On the face of it, Thursday’s Seattle Symphony concert at Benaroya (repeated this Saturday) had a wonderful program with a gifted young soloist and well-known conductor. It should have added up to a superb evening of music-making.
Alas, the young pianist, 25-year-old HJ Lim (her preferred spelling) chose to take Mendelssohn’s musical ideas for his Piano Concerto No. 1 and, instead of allowing the sensibilities of his era to shine through, imposed hers on top. This was not Mendelssohn as he would have recognized it.
Starting with an aggressively forceful start and very fast, Lim’s playing insistently reminded the listener that the piano is a percussion instrument. This impression came back many times during the performance, but in between she created a beautiful tone with a sensitive touch, particularly during the second movement.
It was a flashy performance of tension and dramatic emotion, more suited to 1931 than 1831 (the date of the concerto), including deeply exaggerated stretching of tempos during solo sections. Lim has undeniably excellent technical ability, but Mendelssohn’s work comes in the early years of the Romantic era and her interpretation was out of that particular ball park. Guest conductor Jun Märkl ably kept the orchestra together with Lim even in her most idiosyncratic moments. The audience loved it and she performed as encore her own arrangement of the Korean song Arirang.
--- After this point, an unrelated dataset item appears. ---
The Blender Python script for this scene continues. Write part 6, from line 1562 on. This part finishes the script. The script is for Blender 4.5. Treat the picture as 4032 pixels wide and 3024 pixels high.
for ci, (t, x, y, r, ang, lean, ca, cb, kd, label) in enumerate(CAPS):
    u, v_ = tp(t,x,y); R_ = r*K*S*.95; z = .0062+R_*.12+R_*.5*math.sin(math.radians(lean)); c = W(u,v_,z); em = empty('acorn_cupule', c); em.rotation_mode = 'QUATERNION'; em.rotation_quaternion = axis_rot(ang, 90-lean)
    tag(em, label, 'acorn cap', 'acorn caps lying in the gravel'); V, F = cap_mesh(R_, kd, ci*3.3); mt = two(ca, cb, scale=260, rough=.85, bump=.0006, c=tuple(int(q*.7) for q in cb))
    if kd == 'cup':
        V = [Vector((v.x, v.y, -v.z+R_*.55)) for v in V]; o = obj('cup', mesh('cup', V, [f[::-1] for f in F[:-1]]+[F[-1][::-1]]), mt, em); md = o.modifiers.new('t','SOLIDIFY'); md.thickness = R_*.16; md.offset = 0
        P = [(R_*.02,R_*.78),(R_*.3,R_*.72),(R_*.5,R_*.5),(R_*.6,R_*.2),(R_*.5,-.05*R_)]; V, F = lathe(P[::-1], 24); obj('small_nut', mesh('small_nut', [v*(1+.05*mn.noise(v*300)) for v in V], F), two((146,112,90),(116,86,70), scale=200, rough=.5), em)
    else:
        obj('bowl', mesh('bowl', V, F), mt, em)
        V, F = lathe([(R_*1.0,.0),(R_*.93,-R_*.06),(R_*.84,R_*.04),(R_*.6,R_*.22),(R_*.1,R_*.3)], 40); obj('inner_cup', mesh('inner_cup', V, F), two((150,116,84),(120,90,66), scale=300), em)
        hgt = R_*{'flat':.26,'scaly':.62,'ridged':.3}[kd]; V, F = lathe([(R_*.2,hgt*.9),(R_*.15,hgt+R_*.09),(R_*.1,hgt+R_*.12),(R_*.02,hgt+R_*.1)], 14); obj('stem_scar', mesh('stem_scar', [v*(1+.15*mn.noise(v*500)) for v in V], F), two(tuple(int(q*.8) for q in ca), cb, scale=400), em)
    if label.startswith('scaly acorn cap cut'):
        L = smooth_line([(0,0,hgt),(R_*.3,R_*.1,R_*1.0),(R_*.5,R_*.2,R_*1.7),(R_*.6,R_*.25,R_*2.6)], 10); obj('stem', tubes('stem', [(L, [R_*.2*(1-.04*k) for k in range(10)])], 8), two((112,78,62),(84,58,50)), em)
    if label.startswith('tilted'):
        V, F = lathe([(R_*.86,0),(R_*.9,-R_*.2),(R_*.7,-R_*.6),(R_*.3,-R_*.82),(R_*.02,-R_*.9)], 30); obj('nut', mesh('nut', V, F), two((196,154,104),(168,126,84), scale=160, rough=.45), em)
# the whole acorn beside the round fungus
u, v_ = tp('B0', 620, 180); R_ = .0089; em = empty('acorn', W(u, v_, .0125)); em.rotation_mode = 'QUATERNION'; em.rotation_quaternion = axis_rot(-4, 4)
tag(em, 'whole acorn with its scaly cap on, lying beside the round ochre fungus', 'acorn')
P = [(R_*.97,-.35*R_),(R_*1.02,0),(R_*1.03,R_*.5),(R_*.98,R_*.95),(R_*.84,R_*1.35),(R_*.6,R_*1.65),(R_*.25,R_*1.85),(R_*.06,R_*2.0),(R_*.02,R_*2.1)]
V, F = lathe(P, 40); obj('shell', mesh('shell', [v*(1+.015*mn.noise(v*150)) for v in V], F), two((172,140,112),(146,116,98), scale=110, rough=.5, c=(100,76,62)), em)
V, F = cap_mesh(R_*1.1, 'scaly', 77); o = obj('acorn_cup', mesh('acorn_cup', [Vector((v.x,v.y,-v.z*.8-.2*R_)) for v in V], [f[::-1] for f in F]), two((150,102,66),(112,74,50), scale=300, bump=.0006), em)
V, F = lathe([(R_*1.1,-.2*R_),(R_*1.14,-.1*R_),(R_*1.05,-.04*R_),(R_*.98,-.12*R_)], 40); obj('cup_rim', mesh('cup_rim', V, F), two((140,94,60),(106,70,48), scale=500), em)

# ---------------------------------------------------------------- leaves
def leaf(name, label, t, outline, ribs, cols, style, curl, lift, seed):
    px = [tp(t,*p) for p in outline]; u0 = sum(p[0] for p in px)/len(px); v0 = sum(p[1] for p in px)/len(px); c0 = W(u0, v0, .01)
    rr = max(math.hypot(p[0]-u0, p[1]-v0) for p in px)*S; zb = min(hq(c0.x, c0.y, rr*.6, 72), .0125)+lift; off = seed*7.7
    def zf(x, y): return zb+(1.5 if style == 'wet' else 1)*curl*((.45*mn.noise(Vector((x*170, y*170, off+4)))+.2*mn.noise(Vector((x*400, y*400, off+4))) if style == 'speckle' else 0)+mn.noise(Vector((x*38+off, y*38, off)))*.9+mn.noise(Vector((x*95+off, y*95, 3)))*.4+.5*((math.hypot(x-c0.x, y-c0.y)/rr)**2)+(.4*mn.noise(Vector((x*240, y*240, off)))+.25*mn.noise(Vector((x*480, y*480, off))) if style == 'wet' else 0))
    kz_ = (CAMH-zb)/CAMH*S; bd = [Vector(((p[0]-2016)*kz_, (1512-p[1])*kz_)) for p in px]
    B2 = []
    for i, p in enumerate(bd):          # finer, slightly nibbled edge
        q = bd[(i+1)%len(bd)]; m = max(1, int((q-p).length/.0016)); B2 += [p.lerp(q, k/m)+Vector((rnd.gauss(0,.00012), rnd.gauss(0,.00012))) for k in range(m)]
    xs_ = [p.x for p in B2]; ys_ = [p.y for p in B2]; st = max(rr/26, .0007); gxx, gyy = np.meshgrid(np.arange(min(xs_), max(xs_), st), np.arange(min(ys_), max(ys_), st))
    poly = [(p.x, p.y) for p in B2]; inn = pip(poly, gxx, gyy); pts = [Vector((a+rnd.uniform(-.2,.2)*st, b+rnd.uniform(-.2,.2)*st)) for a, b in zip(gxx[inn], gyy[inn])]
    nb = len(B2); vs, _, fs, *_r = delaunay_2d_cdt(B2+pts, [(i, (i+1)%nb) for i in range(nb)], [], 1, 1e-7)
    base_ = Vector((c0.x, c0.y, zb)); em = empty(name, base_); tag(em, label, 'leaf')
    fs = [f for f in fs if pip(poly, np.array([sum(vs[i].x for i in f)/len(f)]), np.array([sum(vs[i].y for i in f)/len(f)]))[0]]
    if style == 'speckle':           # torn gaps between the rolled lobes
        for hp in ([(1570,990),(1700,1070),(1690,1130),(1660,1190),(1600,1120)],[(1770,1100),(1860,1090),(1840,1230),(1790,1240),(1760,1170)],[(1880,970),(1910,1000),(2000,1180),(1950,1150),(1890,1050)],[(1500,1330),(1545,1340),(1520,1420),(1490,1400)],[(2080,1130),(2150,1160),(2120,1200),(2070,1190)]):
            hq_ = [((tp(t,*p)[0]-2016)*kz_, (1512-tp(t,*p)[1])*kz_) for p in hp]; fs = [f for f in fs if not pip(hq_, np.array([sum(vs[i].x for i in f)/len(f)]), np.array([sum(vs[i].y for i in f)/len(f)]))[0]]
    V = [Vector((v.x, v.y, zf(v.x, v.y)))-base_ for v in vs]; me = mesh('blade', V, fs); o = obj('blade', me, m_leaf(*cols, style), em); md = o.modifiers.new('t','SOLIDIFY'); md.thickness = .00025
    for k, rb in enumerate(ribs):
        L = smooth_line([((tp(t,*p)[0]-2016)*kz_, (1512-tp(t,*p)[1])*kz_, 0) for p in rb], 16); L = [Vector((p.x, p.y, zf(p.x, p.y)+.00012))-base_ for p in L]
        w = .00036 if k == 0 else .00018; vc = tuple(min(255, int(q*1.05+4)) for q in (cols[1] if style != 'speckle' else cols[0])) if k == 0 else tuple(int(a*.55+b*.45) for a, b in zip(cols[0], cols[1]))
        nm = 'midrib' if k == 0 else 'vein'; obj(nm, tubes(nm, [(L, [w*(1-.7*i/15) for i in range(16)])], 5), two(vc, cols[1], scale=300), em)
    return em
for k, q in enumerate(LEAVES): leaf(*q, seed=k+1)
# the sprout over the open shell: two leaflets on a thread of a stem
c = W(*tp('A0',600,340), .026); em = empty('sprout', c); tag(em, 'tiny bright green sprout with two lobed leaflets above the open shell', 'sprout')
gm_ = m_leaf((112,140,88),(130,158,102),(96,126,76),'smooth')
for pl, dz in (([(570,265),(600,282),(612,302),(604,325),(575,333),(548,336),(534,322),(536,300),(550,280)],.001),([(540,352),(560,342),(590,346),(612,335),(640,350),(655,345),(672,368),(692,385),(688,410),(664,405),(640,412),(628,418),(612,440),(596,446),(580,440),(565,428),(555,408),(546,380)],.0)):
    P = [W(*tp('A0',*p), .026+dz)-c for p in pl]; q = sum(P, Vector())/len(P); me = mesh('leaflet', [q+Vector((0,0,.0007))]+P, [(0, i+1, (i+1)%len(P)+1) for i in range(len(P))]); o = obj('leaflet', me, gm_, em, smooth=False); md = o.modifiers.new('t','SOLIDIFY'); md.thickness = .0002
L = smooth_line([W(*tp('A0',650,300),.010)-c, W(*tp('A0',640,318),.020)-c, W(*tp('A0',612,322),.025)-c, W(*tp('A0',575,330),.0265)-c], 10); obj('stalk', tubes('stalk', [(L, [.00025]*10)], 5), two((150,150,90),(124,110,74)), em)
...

The concert began with Stravinsky’s charming Suite from Pulcinella, in which he took music of Pergolesi and transmuted it to something purely Stravinsky, but with all the elegant Baroque melodies shining through. Märkl and a reduced orchestra (half the musicians are playing for Seattle Opera’s Cenerentola which starts tomorrow), gave it sparkle, vigor, and clear articulation. At one moment it was lilting and unhurried; at another brash, almost rude; at another fast and lively. Solos dot this lightly orchestrated work, ably played by all, but notably from concertmaster Alexander Velinzon, principal cellist Efe Baltacigil, and principal oboe Ben Hausmann
The work admirably suited Märkl’s style of conducting. He moves like a fencer, graceful and balanced; and quick, precise and decisive in his indications to the musicians, very much in charge of every detail.
He used the same style in Mozart’s Symphony No. 39 in E-Flat Major, which he conducted without the score. He gave it plenty of vitality, with a portentous beginning and then good contrasts with more lyrical parts, though sometimes his approach seemed a little heavy, and in the second movement he asked for some oddly overlong hesitations which changed the flow of the music. He brought elegance to the third movement and an exciting finish to the fourth.